REQUIREMENT:
What do the lines from the top of the data through the line with "COL = S.collection" say? Quote them exactly and include both ends.

===============

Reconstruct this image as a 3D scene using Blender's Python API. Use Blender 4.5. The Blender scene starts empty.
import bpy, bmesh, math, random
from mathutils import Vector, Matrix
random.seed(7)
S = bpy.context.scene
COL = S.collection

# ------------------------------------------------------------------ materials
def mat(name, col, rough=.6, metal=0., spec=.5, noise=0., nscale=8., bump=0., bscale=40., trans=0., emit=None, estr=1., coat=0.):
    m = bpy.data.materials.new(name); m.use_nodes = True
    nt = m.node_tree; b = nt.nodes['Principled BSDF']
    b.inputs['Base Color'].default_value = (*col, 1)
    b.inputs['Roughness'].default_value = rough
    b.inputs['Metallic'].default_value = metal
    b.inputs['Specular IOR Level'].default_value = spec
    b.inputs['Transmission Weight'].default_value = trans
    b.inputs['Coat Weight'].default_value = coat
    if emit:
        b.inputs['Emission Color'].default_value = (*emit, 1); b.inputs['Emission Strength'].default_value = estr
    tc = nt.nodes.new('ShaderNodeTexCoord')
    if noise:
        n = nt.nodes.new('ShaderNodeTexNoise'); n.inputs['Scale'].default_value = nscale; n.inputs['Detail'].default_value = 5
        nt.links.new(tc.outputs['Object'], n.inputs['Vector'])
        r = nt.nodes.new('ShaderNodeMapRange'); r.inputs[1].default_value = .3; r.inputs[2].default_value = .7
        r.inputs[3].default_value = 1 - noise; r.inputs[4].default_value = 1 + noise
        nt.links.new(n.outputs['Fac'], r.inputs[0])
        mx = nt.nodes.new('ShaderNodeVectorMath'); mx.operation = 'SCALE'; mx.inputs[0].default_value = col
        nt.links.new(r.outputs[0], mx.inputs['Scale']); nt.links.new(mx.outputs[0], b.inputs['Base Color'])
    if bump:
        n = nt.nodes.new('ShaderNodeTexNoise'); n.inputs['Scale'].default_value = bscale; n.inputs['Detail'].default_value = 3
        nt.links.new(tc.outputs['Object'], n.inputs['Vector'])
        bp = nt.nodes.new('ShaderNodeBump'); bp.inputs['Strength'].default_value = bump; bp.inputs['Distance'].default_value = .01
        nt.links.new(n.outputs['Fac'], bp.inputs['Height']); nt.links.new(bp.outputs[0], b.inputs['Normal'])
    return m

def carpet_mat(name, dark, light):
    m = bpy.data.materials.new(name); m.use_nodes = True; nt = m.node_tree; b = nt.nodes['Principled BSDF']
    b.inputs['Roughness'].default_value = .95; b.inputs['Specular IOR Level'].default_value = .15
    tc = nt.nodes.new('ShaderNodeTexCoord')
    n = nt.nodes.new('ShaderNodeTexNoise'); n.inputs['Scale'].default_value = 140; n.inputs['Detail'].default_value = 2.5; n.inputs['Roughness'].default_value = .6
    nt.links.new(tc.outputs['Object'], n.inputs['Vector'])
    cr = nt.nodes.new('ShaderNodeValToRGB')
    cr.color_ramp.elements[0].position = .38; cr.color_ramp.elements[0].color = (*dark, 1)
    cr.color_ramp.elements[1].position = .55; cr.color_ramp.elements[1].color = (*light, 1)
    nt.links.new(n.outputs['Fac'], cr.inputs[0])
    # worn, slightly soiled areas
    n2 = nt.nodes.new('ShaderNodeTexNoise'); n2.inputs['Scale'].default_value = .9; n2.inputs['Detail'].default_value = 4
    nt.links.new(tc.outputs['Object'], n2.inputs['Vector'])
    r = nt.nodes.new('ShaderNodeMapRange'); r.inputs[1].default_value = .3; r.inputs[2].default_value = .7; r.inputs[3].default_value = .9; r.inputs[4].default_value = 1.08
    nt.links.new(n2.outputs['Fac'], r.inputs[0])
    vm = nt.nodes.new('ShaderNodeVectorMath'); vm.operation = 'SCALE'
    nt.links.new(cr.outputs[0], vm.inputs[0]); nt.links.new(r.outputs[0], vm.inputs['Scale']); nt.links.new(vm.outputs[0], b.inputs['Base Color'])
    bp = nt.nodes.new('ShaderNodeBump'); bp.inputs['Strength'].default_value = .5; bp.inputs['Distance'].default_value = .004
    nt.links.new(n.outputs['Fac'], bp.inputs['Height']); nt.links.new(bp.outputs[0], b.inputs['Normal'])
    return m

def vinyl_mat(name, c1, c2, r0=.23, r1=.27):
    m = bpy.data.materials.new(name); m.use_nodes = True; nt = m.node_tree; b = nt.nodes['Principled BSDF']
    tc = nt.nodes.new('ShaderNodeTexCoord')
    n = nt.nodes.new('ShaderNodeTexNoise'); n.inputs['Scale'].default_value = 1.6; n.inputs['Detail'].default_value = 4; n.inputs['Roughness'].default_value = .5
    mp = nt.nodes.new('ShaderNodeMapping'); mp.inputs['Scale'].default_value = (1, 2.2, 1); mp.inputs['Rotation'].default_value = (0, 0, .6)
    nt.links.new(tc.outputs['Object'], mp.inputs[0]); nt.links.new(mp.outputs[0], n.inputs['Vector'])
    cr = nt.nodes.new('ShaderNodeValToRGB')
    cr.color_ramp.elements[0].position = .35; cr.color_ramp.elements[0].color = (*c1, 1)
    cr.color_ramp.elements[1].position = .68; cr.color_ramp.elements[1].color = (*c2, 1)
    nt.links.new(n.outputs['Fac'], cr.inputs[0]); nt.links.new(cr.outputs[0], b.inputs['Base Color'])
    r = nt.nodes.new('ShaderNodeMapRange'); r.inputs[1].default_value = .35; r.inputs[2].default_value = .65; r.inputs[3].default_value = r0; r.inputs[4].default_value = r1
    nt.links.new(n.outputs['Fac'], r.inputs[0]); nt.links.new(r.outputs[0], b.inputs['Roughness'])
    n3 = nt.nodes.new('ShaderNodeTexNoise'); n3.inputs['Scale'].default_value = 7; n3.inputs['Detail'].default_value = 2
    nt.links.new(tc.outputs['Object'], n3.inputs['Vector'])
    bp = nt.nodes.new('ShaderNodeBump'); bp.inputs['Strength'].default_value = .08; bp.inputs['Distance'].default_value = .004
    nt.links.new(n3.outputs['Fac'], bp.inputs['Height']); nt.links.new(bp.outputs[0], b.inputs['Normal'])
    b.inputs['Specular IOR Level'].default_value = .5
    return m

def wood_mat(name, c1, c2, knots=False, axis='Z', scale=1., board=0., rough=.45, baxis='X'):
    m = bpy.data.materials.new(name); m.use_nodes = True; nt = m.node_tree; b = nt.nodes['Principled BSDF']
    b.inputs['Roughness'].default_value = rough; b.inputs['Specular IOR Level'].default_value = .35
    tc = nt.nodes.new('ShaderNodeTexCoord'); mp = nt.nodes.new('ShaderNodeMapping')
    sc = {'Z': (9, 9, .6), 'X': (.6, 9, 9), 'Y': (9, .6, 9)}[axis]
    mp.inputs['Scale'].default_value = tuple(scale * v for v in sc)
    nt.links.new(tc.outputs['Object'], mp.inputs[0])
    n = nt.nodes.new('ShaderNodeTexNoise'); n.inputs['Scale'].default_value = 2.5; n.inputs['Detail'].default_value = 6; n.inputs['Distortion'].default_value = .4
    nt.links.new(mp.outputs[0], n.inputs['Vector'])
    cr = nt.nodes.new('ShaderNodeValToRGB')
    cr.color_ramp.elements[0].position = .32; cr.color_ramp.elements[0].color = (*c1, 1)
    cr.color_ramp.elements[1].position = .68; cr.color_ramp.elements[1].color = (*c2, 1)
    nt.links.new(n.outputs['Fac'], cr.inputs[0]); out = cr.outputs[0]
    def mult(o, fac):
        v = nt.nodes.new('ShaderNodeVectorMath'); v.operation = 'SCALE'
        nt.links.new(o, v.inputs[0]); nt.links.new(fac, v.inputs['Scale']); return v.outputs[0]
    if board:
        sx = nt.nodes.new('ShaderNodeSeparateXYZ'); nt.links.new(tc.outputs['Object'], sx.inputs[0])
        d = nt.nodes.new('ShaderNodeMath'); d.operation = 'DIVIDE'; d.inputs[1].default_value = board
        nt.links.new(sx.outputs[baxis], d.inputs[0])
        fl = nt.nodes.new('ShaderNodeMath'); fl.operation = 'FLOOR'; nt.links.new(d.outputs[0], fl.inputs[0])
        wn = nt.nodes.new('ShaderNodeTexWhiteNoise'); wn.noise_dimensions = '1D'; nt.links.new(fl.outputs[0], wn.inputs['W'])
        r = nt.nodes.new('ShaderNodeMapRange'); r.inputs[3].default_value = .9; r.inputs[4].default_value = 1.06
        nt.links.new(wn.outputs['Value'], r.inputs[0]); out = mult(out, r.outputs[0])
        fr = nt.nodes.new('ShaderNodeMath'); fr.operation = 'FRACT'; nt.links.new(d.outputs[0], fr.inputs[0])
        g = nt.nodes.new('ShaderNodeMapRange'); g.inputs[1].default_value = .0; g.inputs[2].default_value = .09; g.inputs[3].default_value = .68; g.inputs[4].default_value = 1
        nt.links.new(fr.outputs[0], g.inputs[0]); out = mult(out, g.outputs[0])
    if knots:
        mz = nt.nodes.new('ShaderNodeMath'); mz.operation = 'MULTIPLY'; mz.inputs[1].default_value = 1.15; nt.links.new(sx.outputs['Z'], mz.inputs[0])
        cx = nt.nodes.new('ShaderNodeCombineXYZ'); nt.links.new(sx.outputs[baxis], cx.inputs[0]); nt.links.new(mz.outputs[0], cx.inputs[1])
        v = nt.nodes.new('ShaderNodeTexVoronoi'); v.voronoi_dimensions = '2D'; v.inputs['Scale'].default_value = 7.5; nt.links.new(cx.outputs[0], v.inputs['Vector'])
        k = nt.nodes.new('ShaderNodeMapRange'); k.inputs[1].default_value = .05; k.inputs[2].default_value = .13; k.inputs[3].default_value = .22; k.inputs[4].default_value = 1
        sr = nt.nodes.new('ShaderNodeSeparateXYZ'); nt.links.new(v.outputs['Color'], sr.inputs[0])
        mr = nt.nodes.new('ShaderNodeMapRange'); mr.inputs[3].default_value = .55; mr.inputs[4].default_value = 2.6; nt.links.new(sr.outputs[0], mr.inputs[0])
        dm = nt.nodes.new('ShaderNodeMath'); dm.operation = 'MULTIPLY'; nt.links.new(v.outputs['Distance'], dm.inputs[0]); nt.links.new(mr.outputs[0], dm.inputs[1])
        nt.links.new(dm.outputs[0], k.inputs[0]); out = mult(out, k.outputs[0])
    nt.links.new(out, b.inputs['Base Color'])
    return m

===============

TASK ANSWER:
Reconstruct this image as a 3D scene using Blender's Python API. Use Blender 4.5. The Blender scene starts empty.
import bpy, bmesh, math, random
from mathutils import Vector, Matrix
random.seed(7)
S = bpy.context.scene
COL = S.collection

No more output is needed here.